Biyutüful Karpıts! Gel abla gel!

“Müşteri velinimetimizdir!”. “Müşteriyi memnun etmek için elimizden geleni ardımıza koymayız.” manasına haiz bir söz. Bu düşünce tarzı, abartılmadığı sürece, hem tüccarı, hem de müşteriyi memnun eder.

Bu düşünce tarzıyla başarılı olan pek çok kuruluşumuz var. Müşteri memnuniyetini ön planda tutarak, insanlara güven veriyorlar, evet, aynı yöntemle kendilerine de güvenleri artıyor.

Her şey güzel.

Gelin görün ki, turizm alanında işlerimiz böyle yürümüyor. “Nasıl yürüyor?” dediğinizi duyar gibiyim. Tahminleri alalım:

Turistleri eziyoruz değil mi?
Hayır, problem o değil.

Onları inim inim inletiyoruz! Adamlar gelmemekte haklı tabi.
Gelecekleri kadar geliyorlar kardeşim, daha ne kadar gelecekler?
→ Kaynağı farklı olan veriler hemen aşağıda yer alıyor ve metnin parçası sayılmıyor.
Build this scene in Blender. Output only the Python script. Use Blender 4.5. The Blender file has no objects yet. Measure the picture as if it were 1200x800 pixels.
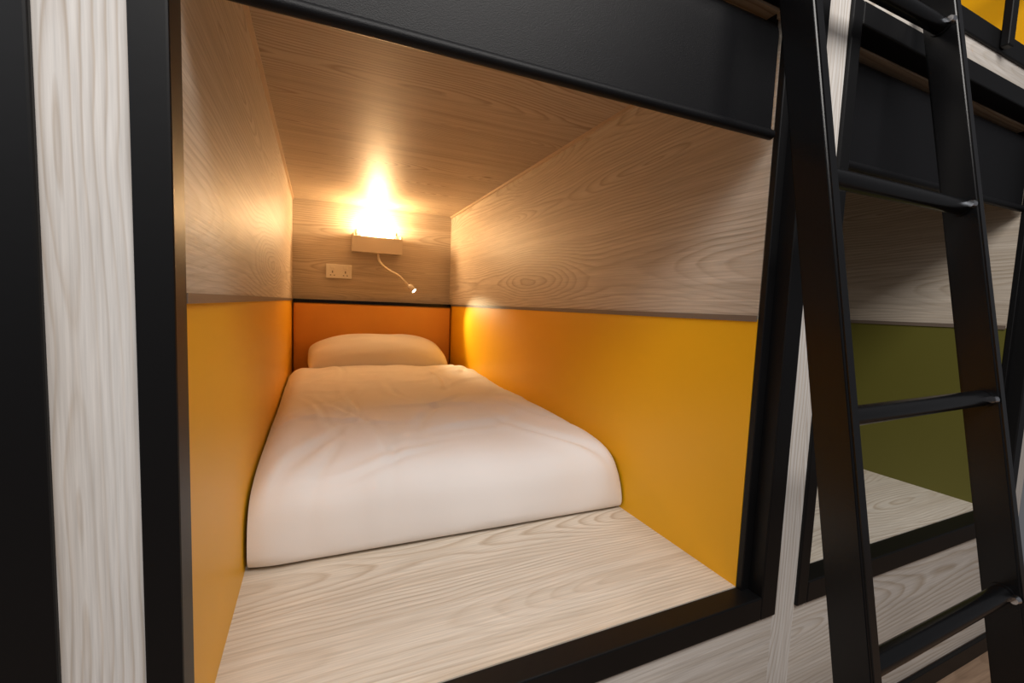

Türk’e 5, yabancıya 15 kuruş diyoruz! Sahtekarız biz!..

Ah bize de 15 deseler! Yahu bir saniye, anlatayım şu derdimi.

Efendim, bloglar çıktı mertlik bozuldu. İnsanlar gezdikleri yerleri, bloglarında bir güzel anlatıyorlar. Beğendiklerini övüyor, beğenmediklerini yeriyorlar. Kafalarındaki dünyayı öylesine açığa vuruyolar ki, bazen yalnızca gülüyorsunuz.

Düşünce özgürlüğü!

Bu yazıların pek çoğunun bir önemi yok. Yani web sitesinin birinde, adamın birisi ziyaret ettiği ülkeden bahsediyor. O yazıyı 3-5 kişi okuyacak da, onlardan biri de “Aman ben bu ülkeye gitmeyeyim!” diyecek. Kimse bu kadar kolay etkilenmez.

Ama yurdumun güzel insanı, eleştirileri yemiyor yutmuyor. Nasıl olsa her yazının altında bir yorum bölümü var ya, başlıyor yazmaya.

“Öyle dediniz ama bir de şurayı görün.”
“Pamukkale’miz var.”
“Van gölümüz var. Bi daha gelin.”
“Canavarımız bile var ulan! N’olur tekrar gelin!”

Orta halli bir İngilizce, tercihen yabancı bir isim ve “Türkçe düşünüldüğü belli” cümleler… Yazıların alışılmış yorumları bunlar.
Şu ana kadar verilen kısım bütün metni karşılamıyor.